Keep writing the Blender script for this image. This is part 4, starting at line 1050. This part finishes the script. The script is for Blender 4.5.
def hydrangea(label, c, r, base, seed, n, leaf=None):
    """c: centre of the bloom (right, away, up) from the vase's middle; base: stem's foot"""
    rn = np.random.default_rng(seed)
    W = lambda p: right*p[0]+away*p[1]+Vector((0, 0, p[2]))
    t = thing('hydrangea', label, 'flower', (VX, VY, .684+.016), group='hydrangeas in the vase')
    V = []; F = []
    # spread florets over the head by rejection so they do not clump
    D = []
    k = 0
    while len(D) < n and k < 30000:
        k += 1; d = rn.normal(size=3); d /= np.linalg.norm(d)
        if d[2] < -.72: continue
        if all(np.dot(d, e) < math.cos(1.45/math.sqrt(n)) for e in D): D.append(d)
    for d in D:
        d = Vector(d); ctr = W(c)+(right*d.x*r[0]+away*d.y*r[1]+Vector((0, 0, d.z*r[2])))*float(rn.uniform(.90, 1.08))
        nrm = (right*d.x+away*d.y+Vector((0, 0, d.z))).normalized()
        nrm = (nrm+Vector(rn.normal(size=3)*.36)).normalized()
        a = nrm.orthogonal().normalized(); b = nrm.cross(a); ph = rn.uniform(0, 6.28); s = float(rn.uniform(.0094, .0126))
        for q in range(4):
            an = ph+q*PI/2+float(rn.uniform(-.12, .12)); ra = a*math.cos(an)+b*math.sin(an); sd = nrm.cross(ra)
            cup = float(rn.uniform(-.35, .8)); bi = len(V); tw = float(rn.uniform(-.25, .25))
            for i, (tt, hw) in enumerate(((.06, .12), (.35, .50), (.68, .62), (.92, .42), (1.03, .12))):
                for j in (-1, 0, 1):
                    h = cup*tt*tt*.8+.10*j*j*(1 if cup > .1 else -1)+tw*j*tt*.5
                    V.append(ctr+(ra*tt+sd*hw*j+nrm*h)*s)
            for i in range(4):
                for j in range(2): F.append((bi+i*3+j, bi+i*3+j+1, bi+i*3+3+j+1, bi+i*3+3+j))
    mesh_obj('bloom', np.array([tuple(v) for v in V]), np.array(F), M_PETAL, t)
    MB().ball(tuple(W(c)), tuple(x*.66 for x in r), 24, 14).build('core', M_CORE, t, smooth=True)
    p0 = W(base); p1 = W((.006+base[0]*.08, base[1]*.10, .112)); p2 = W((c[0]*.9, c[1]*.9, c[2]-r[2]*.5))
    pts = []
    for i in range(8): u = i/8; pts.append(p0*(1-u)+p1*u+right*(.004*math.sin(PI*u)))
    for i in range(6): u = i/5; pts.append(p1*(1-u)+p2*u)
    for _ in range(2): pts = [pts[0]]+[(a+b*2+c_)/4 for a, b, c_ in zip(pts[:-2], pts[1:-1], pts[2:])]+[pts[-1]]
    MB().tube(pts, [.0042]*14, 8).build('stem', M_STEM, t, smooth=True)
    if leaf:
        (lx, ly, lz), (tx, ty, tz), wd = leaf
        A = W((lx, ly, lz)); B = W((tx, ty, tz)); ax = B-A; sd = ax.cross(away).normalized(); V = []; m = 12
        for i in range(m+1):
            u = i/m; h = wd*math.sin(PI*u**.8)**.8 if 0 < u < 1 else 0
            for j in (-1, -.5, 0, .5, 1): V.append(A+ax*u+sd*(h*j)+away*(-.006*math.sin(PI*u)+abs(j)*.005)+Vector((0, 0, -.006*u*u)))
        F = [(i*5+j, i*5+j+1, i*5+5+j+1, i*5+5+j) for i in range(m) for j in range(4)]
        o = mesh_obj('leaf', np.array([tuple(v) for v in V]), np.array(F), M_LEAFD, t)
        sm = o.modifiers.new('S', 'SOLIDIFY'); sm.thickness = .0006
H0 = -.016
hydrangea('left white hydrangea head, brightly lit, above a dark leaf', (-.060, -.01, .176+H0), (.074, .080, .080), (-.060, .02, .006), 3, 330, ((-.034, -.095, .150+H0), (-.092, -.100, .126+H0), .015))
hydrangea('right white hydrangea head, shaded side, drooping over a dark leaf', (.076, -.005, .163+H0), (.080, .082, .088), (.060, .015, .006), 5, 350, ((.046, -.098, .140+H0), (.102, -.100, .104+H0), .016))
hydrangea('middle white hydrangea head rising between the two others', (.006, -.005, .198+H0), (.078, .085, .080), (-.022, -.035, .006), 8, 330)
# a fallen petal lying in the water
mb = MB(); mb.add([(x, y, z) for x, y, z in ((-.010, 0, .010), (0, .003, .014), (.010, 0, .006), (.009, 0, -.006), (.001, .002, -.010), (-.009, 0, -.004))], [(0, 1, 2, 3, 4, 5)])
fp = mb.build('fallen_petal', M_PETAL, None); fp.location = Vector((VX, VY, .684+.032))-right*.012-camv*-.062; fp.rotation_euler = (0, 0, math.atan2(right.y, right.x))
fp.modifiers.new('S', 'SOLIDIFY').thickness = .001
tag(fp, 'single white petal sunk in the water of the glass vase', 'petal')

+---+

Written instruction ▸
Each line of the listing should be echoed back exactly.

Correct output ▸
Keep writing the Blender script for this image. This is part 4, starting at line 1050. This part finishes the script. The script is for Blender 4.5.
def hydrangea(label, c, r, base, seed, n, leaf=None):
    """c: centre of the bloom (right, away, up) from the vase's middle; base: stem's foot"""
    rn = np.random.default_rng(seed)
    W = lambda p: right*p[0]+away*p[1]+Vector((0, 0, p[2]))
    t = thing('hydrangea', label, 'flower', (VX, VY, .684+.016), group='hydrangeas in the vase')
    V = []; F = []
    # spread florets over the head by rejection so they do not clump
    D = []
    k = 0
    while len(D) < n and k < 30000:
        k += 1; d = rn.normal(size=3); d /= np.linalg.norm(d)
        if d[2] < -.72: continue
        if all(np.dot(d, e) < math.cos(1.45/math.sqrt(n)) for e in D): D.append(d)
    for d in D:
        d = Vector(d); ctr = W(c)+(right*d.x*r[0]+away*d.y*r[1]+Vector((0, 0, d.z*r[2])))*float(rn.uniform(.90, 1.08))
        nrm = (right*d.x+away*d.y+Vector((0, 0, d.z))).normalized()
        nrm = (nrm+Vector(rn.normal(size=3)*.36)).normalized()
        a = nrm.orthogonal().normalized(); b = nrm.cross(a); ph = rn.uniform(0, 6.28); s = float(rn.uniform(.0094, .0126))
        for q in range(4):
            an = ph+q*PI/2+float(rn.uniform(-.12, .12)); ra = a*math.cos(an)+b*math.sin(an); sd = nrm.cross(ra)
            cup = float(rn.uniform(-.35, .8)); bi = len(V); tw = float(rn.uniform(-.25, .25))
            for i, (tt, hw) in enumerate(((.06, .12), (.35, .50), (.68, .62), (.92, .42), (1.03, .12))):
                for j in (-1, 0, 1):
                    h = cup*tt*tt*.8+.10*j*j*(1 if cup > .1 else -1)+tw*j*tt*.5
                    V.append(ctr+(ra*tt+sd*hw*j+nrm*h)*s)
            for i in range(4):
                for j in range(2): F.append((bi+i*3+j, bi+i*3+j+1, bi+i*3+3+j+1, bi+i*3+3+j))
    mesh_obj('bloom', np.array([tuple(v) for v in V]), np.array(F), M_PETAL, t)
    MB().ball(tuple(W(c)), tuple(x*.66 for x in r), 24, 14).build('core', M_CORE, t, smooth=True)
    p0 = W(base); p1 = W((.006+base[0]*.08, base[1]*.10, .112)); p2 = W((c[0]*.9, c[1]*.9, c[2]-r[2]*.5))
    pts = []
    for i in range(8): u = i/8; pts.append(p0*(1-u)+p1*u+right*(.004*math.sin(PI*u)))
    for i in range(6): u = i/5; pts.append(p1*(1-u)+p2*u)
    for _ in range(2): pts = [pts[0]]+[(a+b*2+c_)/4 for a, b, c_ in zip(pts[:-2], pts[1:-1], pts[2:])]+[pts[-1]]
    MB().tube(pts, [.0042]*14, 8).build('stem', M_STEM, t, smooth=True)
    if leaf:
        (lx, ly, lz), (tx, ty, tz), wd = leaf
        A = W((lx, ly, lz)); B = W((tx, ty, tz)); ax = B-A; sd = ax.cross(away).normalized(); V = []; m = 12
        for i in range(m+1):
            u = i/m; h = wd*math.sin(PI*u**.8)**.8 if 0 < u < 1 else 0
            for j in (-1, -.5, 0, .5, 1): V.append(A+ax*u+sd*(h*j)+away*(-.006*math.sin(PI*u)+abs(j)*.005)+Vector((0, 0, -.006*u*u)))
        F = [(i*5+j, i*5+j+1, i*5+5+j+1, i*5+5+j) for i in range(m) for j in range(4)]
        o = mesh_obj('leaf', np.array([tuple(v) for v in V]), np.array(F), M_LEAFD, t)
        sm = o.modifiers.new('S', 'SOLIDIFY'); sm.thickness = .0006
H0 = -.016
hydrangea('left white hydrangea head, brightly lit, above a dark leaf', (-.060, -.01, .176+H0), (.074, .080, .080), (-.060, .02, .006), 3, 330, ((-.034, -.095, .150+H0), (-.092, -.100, .126+H0), .015))
hydrangea('right white hydrangea head, shaded side, drooping over a dark leaf', (.076, -.005, .163+H0), (.080, .082, .088), (.060, .015, .006), 5, 350, ((.046, -.098, .140+H0), (.102, -.100, .104+H0), .016))
hydrangea('middle white hydrangea head rising between the two others', (.006, -.005, .198+H0), (.078, .085, .080), (-.022, -.035, .006), 8, 330)
# a fallen petal lying in the water
mb = MB(); mb.add([(x, y, z) for x, y, z in ((-.010, 0, .010), (0, .003, .014), (.010, 0, .006), (.009, 0, -.006), (.001, .002, -.010), (-.009, 0, -.004))], [(0, 1, 2, 3, 4, 5)])
fp = mb.build('fallen_petal', M_PETAL, None); fp.location = Vector((VX, VY, .684+.032))-right*.012-camv*-.062; fp.rotation_euler = (0, 0, math.atan2(right.y, right.x))
fp.modifiers.new('S', 'SOLIDIFY').thickness = .001
tag(fp, 'single white petal sunk in the water of the glass vase', 'petal')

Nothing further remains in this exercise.